* **Information supplied**:
◇ ◇ ◇
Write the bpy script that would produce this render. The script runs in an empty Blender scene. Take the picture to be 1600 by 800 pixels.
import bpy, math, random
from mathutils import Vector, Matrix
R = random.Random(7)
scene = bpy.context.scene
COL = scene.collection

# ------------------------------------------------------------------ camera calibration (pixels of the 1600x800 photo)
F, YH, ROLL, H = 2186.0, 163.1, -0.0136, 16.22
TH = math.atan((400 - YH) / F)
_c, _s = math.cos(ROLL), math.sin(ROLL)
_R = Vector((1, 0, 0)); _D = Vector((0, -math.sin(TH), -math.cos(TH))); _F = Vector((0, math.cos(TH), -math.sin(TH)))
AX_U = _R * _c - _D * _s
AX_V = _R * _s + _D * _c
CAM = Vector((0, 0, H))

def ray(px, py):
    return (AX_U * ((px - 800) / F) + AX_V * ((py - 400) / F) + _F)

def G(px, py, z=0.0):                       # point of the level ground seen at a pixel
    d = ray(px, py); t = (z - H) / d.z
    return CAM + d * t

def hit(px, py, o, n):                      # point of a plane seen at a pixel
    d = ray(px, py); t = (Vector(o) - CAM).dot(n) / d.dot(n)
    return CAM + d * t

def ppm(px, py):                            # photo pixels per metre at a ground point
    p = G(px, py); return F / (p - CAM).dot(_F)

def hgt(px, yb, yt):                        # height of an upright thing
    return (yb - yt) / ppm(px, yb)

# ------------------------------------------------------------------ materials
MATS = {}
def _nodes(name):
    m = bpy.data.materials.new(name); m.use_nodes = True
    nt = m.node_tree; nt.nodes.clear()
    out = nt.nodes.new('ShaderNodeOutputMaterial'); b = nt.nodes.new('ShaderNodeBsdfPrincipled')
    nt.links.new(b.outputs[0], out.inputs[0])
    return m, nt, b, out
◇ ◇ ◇
* **Requirements**: Restate the whole listing exactly, leaving out nothing.

* **Written response**:
Write the bpy script that would produce this render. The script runs in an empty Blender scene. Take the picture to be 1600 by 800 pixels.
import bpy, math, random
from mathutils import Vector, Matrix
R = random.Random(7)
scene = bpy.context.scene
COL = scene.collection

# ------------------------------------------------------------------ camera calibration (pixels of the 1600x800 photo)
F, YH, ROLL, H = 2186.0, 163.1, -0.0136, 16.22
TH = math.atan((400 - YH) / F)
_c, _s = math.cos(ROLL), math.sin(ROLL)
_R = Vector((1, 0, 0)); _D = Vector((0, -math.sin(TH), -math.cos(TH))); _F = Vector((0, math.cos(TH), -math.sin(TH)))
AX_U = _R * _c - _D * _s
AX_V = _R * _s + _D * _c
CAM = Vector((0, 0, H))

def ray(px, py):
    return (AX_U * ((px - 800) / F) + AX_V * ((py - 400) / F) + _F)

def G(px, py, z=0.0):                       # point of the level ground seen at a pixel
    d = ray(px, py); t = (z - H) / d.z
    return CAM + d * t

def hit(px, py, o, n):                      # point of a plane seen at a pixel
    d = ray(px, py); t = (Vector(o) - CAM).dot(n) / d.dot(n)
    return CAM + d * t

def ppm(px, py):                            # photo pixels per metre at a ground point
    p = G(px, py); return F / (p - CAM).dot(_F)

def hgt(px, yb, yt):                        # height of an upright thing
    return (yb - yt) / ppm(px, yb)

# ------------------------------------------------------------------ materials
MATS = {}
def _nodes(name):
    m = bpy.data.materials.new(name); m.use_nodes = True
    nt = m.node_tree; nt.nodes.clear()
    out = nt.nodes.new('ShaderNodeOutputMaterial'); b = nt.nodes.new('ShaderNodeBsdfPrincipled')
    nt.links.new(b.outputs[0], out.inputs[0])
    return m, nt, b, out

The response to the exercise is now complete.